◆ **Work required**
From the opening line of the records through the line bearing "COL = scene.collection", set down every line exactly.

◆ **Dataset excerpt**

◆ ◆ ◆

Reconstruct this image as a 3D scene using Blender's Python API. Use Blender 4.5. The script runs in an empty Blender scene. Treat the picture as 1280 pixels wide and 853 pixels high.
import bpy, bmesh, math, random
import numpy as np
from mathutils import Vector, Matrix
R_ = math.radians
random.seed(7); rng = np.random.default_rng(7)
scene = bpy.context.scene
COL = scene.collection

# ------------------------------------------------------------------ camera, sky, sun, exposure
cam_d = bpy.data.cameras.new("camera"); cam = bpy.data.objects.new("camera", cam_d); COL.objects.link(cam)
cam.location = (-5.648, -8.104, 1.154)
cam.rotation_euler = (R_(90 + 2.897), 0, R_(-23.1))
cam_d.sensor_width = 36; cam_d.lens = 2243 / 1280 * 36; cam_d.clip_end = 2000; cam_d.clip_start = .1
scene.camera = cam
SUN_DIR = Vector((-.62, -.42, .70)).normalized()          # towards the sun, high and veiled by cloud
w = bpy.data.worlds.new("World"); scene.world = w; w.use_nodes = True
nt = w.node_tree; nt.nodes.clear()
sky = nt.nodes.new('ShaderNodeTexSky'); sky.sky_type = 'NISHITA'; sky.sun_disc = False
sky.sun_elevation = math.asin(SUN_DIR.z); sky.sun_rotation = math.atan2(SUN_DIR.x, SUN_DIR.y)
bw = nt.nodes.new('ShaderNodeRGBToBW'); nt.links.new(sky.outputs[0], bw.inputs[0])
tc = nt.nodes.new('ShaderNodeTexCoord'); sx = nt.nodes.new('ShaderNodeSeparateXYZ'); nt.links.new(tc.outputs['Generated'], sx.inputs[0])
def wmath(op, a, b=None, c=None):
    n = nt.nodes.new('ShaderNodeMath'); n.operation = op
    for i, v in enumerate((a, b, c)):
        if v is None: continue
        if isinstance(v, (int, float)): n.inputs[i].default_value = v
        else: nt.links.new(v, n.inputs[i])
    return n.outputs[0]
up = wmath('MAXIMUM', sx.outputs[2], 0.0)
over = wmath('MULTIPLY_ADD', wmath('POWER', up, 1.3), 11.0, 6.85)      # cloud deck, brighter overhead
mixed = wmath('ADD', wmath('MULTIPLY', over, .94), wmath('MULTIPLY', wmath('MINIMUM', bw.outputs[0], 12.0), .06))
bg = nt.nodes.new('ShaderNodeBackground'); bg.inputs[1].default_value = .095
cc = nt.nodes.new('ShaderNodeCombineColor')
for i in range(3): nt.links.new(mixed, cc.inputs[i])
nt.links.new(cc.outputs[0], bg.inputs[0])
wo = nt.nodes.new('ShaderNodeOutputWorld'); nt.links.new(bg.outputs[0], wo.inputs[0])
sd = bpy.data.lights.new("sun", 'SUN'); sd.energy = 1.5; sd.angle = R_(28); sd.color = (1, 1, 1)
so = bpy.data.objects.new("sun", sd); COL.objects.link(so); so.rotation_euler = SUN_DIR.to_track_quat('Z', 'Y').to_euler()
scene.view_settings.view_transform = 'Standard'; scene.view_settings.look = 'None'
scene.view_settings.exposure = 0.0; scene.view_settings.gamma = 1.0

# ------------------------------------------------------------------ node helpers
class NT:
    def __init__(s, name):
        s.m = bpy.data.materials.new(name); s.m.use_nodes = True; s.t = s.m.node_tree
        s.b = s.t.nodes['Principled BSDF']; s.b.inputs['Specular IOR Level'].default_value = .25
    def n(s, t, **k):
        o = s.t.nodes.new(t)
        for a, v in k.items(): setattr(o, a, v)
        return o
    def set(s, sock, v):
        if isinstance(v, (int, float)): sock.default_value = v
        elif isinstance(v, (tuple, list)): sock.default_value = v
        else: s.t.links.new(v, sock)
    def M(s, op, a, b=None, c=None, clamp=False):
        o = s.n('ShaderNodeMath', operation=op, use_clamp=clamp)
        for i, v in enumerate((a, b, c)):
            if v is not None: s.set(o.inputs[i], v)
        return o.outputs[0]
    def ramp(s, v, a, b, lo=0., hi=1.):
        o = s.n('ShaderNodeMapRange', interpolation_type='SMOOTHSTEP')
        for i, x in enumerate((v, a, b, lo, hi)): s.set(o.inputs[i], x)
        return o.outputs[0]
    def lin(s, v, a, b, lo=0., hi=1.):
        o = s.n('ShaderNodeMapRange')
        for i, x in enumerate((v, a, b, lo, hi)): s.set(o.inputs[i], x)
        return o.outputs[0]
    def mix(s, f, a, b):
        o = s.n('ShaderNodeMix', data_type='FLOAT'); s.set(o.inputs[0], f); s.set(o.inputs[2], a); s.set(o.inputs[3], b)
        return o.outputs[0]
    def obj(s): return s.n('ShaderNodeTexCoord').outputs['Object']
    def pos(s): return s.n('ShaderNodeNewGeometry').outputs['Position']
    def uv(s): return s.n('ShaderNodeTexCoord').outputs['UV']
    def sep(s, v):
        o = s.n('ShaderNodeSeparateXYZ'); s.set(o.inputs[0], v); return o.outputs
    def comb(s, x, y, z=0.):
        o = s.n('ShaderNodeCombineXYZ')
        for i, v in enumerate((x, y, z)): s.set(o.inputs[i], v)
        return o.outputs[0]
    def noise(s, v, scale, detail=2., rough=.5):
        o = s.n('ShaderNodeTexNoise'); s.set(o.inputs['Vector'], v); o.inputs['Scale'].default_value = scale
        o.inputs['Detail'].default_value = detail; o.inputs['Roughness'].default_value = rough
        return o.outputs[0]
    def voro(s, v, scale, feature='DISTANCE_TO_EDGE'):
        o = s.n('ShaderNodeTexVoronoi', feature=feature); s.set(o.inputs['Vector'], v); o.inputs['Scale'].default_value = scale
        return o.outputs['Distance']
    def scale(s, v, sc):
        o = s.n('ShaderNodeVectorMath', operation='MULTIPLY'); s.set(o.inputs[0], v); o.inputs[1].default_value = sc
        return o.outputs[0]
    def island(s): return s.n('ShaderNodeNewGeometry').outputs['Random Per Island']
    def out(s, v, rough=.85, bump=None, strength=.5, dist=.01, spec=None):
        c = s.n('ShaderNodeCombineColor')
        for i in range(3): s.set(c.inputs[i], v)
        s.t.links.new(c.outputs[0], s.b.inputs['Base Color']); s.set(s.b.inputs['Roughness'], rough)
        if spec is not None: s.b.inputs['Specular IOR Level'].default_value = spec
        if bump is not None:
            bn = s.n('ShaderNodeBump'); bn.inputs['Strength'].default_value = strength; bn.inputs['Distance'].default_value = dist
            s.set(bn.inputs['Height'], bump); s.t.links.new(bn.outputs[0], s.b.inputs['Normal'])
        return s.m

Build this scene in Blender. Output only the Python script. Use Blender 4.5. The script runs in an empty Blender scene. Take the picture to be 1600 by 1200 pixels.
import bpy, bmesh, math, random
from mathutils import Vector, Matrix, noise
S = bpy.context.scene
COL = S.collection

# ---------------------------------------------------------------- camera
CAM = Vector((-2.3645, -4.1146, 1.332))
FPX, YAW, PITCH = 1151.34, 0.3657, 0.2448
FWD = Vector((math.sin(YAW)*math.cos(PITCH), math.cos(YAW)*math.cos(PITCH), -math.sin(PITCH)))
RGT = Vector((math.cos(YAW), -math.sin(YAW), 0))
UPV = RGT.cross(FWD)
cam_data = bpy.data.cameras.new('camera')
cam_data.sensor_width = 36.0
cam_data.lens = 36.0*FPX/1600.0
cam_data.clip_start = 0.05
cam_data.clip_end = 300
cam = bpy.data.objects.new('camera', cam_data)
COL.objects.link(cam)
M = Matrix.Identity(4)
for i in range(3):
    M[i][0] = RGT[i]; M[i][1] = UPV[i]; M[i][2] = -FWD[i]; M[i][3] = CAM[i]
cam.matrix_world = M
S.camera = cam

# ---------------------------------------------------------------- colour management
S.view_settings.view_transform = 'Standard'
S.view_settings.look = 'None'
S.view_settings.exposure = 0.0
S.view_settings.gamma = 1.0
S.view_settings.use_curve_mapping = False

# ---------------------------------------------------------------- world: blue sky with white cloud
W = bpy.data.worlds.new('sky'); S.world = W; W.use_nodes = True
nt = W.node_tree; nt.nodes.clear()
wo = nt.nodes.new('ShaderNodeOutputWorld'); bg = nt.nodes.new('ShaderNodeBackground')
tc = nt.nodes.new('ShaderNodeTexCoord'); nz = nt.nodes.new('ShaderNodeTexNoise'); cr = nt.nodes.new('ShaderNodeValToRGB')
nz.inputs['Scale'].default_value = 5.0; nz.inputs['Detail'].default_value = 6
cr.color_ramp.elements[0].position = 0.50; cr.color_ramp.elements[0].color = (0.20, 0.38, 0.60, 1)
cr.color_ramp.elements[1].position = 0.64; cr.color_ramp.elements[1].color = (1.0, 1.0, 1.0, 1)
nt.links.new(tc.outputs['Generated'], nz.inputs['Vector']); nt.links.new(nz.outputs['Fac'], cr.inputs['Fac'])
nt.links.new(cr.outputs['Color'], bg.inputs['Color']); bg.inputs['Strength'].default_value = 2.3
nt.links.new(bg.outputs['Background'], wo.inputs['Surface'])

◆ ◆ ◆

◆ **Task solution**
Reconstruct this image as a 3D scene using Blender's Python API. Use Blender 4.5. The script runs in an empty Blender scene. Treat the picture as 1280 pixels wide and 853 pixels high.
import bpy, bmesh, math, random
import numpy as np
from mathutils import Vector, Matrix
R_ = math.radians
random.seed(7); rng = np.random.default_rng(7)
scene = bpy.context.scene
COL = scene.collection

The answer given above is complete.